§ **What you are asked to do**
Exactly the lines from the one with "Reconstruct this image" through the one with "COL = scene.collection" should be returned, both ends included and nothing else. Omit any pictures.
::: Task data
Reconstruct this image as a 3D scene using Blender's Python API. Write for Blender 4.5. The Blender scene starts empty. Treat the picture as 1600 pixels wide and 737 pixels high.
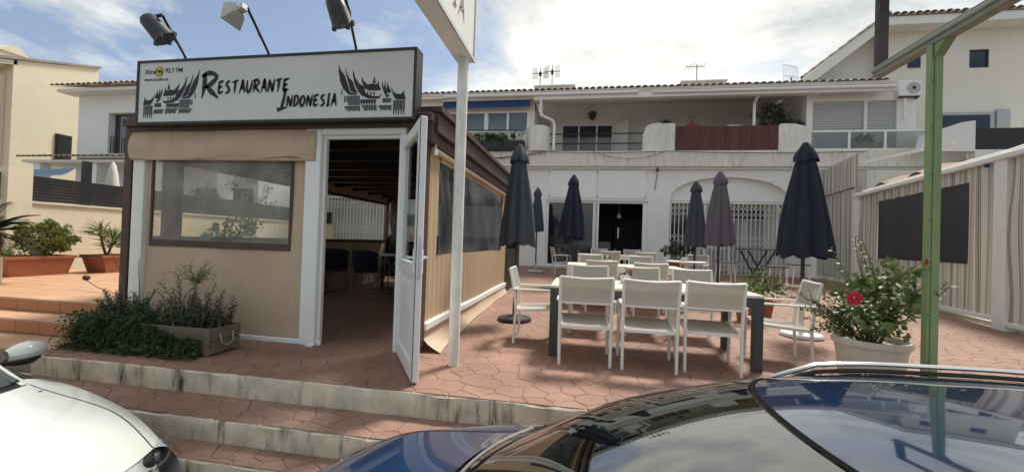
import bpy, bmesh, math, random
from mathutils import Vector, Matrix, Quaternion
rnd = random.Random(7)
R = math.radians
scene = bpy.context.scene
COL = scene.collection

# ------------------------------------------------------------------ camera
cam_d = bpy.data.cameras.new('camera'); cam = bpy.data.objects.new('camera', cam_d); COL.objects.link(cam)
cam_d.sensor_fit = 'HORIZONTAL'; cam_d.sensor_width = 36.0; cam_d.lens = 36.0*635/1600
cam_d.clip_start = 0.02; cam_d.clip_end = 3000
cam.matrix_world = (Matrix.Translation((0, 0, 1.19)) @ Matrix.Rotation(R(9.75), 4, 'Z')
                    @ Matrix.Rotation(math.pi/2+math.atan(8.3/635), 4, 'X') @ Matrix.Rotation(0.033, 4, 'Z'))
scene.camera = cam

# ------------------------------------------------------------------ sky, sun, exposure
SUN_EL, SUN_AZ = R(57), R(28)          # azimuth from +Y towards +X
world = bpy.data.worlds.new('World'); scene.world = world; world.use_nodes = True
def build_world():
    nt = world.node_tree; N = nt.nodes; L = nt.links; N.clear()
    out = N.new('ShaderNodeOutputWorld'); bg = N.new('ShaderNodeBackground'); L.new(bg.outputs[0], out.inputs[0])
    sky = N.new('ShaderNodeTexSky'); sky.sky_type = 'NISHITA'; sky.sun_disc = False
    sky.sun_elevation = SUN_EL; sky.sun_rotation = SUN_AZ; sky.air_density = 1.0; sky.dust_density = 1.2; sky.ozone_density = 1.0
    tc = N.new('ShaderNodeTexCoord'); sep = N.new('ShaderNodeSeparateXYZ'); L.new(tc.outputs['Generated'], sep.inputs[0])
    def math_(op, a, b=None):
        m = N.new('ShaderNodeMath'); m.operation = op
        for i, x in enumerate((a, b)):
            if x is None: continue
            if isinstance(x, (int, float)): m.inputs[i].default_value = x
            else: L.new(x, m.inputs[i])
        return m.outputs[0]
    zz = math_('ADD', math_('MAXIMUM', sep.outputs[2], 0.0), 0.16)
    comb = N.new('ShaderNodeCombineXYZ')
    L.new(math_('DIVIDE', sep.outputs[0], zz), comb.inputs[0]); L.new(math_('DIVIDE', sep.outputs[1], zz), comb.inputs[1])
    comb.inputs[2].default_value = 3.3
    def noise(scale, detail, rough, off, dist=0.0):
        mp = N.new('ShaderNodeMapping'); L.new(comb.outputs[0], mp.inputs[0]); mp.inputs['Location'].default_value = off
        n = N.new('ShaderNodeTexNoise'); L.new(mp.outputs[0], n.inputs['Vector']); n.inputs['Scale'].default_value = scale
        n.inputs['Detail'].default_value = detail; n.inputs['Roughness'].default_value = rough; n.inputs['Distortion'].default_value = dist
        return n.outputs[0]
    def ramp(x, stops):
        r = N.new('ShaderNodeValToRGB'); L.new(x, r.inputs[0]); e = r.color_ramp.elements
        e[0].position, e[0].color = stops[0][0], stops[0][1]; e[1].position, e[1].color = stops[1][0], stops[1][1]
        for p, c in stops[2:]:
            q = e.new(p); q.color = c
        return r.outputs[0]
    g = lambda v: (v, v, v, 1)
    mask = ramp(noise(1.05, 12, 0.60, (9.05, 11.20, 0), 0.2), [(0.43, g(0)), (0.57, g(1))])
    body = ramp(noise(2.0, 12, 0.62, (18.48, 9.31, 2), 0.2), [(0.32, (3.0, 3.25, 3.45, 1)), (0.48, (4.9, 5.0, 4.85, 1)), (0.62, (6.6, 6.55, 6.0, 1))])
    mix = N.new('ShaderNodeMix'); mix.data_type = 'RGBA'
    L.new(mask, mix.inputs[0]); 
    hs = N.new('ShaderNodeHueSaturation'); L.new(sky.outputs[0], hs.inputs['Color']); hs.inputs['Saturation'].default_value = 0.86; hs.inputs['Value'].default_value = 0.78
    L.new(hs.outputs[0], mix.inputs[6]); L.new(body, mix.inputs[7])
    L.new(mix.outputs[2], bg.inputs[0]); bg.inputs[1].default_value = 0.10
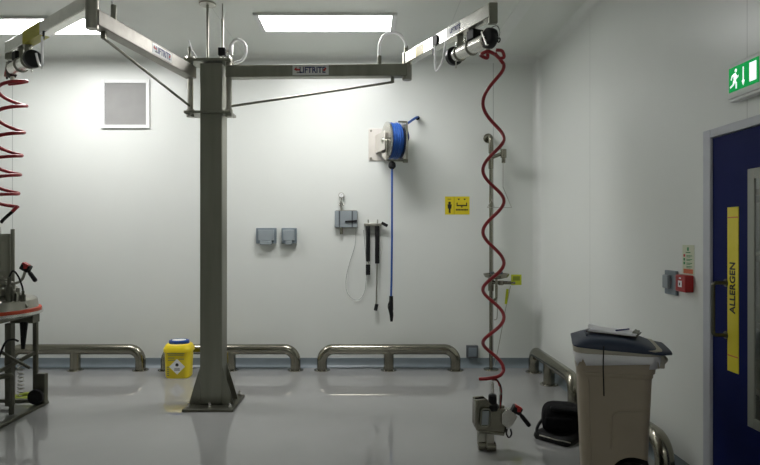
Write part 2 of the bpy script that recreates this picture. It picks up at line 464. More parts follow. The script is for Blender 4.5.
::::::
::: Task data
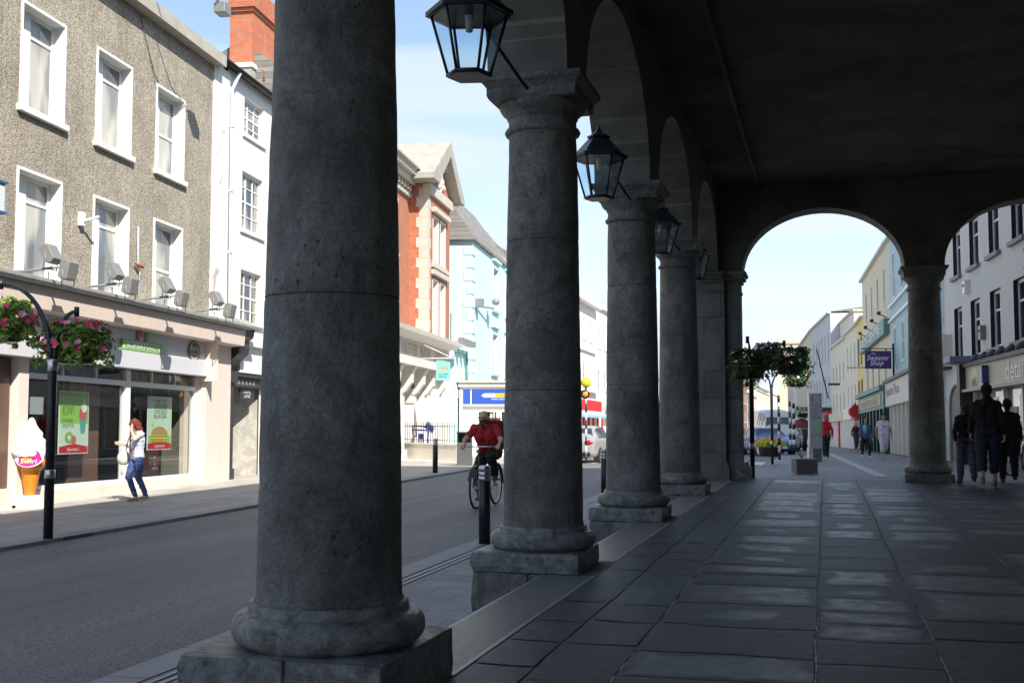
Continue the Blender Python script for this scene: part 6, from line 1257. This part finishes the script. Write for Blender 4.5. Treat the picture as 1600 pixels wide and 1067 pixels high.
::::::
§ **The reply**
Reconstruct this image as a 3D scene using Blender's Python API. Write for Blender 4.5. The Blender scene starts empty. Treat the picture as 1600 pixels wide and 737 pixels high.
import bpy, bmesh, math, random
from mathutils import Vector, Matrix, Quaternion
rnd = random.Random(7)
R = math.radians
scene = bpy.context.scene
COL = scene.collection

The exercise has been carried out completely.